### INSTRUCTION
Without further comment, state how many lines in the listing below contain the word "pixels".

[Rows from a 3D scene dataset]

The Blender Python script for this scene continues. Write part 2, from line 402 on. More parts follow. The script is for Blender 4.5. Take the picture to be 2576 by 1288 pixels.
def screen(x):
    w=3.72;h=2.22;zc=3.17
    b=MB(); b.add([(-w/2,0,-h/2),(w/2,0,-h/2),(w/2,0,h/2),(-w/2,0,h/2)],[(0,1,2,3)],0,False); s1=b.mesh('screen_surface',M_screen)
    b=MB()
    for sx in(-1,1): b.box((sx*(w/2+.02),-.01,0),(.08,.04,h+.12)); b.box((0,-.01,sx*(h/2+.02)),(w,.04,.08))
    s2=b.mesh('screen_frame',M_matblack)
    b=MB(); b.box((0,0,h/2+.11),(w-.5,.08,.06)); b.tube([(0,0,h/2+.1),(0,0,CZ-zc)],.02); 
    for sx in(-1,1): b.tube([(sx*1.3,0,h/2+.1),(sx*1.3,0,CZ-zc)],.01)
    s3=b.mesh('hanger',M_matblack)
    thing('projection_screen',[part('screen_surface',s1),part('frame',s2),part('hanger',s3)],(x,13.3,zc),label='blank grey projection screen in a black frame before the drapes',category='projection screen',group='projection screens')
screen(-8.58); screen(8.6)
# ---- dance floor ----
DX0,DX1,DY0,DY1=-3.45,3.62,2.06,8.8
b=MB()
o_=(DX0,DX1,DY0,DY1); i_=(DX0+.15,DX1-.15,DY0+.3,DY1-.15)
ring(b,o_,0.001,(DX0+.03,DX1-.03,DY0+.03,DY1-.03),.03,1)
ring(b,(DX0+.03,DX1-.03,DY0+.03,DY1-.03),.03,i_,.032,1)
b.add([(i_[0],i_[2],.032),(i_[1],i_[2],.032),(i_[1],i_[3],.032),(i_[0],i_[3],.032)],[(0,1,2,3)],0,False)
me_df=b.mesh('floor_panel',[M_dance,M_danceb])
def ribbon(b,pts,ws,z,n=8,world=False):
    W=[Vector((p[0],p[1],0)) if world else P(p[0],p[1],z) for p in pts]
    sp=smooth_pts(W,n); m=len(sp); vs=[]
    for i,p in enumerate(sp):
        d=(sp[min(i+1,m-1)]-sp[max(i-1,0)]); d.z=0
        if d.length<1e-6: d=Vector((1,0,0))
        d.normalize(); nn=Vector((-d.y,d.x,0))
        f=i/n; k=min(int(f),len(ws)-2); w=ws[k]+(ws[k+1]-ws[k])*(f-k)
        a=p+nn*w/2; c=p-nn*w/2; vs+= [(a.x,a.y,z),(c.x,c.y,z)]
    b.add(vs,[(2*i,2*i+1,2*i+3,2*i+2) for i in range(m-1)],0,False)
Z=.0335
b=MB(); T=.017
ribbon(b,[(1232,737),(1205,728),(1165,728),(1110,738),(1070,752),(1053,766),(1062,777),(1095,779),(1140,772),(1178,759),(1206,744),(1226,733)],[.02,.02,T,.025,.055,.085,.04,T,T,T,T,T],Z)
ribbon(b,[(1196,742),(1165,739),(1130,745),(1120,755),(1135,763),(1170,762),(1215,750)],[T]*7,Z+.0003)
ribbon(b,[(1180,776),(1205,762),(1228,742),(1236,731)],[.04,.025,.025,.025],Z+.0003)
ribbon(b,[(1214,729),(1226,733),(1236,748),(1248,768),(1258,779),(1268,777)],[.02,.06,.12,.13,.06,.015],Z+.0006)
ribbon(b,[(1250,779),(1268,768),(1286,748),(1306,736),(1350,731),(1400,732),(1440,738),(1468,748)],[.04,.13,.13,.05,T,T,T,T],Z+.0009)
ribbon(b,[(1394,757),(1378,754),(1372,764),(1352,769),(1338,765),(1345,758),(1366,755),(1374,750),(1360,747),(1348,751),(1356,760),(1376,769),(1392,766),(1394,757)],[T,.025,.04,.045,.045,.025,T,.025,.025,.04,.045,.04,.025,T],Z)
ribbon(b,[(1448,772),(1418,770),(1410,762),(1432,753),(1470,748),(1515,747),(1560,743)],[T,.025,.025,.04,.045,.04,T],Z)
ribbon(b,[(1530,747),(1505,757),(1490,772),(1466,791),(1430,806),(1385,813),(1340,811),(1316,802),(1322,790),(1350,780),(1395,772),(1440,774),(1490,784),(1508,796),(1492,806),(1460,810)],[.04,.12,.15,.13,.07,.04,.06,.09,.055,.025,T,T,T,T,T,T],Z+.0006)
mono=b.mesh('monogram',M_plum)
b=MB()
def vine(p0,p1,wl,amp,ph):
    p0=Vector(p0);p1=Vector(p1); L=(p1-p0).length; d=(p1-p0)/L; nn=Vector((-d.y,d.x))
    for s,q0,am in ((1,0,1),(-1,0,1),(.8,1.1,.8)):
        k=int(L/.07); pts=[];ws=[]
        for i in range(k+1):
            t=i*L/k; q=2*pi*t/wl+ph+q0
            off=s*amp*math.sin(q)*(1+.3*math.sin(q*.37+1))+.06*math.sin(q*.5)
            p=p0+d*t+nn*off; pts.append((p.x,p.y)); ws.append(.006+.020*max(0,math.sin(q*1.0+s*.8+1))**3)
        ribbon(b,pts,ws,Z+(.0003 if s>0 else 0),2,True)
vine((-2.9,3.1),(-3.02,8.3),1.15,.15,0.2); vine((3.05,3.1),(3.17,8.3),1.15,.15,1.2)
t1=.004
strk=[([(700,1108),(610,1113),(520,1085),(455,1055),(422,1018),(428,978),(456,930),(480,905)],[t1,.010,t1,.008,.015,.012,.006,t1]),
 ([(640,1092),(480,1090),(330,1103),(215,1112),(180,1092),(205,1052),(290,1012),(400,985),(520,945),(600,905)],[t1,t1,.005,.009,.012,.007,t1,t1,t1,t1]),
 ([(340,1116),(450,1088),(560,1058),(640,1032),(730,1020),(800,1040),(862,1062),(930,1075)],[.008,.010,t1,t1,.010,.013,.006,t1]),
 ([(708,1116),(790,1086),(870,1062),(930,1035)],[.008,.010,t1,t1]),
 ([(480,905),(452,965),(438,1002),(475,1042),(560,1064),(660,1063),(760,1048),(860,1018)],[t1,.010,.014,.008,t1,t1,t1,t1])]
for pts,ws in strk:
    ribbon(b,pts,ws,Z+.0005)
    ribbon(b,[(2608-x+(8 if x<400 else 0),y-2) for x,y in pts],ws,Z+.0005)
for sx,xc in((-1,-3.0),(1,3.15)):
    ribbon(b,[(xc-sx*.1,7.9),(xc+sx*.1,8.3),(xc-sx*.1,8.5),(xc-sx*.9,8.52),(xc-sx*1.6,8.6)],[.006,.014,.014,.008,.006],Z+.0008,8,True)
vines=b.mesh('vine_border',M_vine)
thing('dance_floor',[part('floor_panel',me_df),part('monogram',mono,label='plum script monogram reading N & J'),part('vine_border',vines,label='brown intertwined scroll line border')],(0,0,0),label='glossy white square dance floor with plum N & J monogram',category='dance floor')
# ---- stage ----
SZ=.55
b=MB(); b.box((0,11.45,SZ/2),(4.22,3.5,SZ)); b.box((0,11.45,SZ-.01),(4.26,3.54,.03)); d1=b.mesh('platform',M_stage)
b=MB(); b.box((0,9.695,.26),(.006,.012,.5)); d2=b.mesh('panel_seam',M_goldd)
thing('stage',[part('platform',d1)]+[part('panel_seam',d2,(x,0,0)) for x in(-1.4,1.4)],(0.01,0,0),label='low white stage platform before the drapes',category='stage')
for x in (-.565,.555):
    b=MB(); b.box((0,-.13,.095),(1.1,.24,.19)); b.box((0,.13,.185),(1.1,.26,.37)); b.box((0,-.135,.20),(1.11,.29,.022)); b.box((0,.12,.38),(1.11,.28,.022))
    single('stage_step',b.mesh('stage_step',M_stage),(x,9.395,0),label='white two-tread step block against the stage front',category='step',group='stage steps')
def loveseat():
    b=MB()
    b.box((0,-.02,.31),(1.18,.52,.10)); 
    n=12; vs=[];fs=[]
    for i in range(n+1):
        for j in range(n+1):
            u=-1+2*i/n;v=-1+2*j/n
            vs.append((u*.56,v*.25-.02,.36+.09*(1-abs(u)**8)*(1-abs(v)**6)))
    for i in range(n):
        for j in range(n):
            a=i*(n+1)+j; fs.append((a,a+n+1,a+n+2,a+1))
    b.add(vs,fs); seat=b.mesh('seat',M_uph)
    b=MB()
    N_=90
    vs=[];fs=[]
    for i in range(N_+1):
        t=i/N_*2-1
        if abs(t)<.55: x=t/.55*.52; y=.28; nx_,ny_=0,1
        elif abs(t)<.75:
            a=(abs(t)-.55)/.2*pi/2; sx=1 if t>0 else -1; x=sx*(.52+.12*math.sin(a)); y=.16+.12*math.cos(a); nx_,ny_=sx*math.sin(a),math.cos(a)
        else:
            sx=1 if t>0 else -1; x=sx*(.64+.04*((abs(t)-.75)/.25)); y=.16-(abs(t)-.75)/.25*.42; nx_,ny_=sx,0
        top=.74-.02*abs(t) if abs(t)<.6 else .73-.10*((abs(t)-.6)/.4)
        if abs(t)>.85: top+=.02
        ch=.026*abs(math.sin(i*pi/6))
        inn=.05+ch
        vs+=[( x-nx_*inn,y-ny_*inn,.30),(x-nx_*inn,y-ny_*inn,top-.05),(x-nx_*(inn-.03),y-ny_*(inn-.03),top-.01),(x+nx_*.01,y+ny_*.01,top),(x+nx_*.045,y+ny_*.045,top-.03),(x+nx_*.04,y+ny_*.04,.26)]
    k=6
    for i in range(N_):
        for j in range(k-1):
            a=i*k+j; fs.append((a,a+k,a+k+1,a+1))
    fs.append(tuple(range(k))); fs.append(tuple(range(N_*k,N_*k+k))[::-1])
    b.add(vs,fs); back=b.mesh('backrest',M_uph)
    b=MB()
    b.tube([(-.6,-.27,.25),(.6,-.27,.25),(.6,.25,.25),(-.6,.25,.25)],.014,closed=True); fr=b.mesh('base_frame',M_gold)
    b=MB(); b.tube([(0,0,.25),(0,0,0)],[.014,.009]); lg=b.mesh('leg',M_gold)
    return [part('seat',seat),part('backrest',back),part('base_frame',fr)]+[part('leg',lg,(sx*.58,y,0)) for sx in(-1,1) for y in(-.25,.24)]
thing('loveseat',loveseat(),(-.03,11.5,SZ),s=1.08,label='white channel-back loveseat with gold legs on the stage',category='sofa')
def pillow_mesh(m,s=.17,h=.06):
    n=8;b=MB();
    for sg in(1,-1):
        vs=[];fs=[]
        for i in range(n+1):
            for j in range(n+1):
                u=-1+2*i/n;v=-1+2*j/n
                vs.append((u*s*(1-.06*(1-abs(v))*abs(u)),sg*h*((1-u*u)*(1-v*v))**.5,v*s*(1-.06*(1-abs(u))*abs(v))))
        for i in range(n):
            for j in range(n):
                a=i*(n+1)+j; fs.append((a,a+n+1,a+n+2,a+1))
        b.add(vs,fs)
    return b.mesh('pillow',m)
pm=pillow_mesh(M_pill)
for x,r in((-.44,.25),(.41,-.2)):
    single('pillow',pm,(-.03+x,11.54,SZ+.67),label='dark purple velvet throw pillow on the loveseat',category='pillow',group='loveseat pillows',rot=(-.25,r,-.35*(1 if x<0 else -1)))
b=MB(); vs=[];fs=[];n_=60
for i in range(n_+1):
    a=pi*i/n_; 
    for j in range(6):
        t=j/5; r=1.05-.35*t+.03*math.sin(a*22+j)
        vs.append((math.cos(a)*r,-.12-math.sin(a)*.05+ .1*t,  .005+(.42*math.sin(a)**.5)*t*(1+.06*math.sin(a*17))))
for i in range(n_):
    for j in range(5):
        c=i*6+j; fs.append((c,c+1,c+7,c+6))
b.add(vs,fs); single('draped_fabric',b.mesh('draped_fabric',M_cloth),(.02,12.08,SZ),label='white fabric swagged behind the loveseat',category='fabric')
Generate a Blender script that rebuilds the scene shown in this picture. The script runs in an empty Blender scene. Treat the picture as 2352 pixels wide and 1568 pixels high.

### THE OUTPUT
2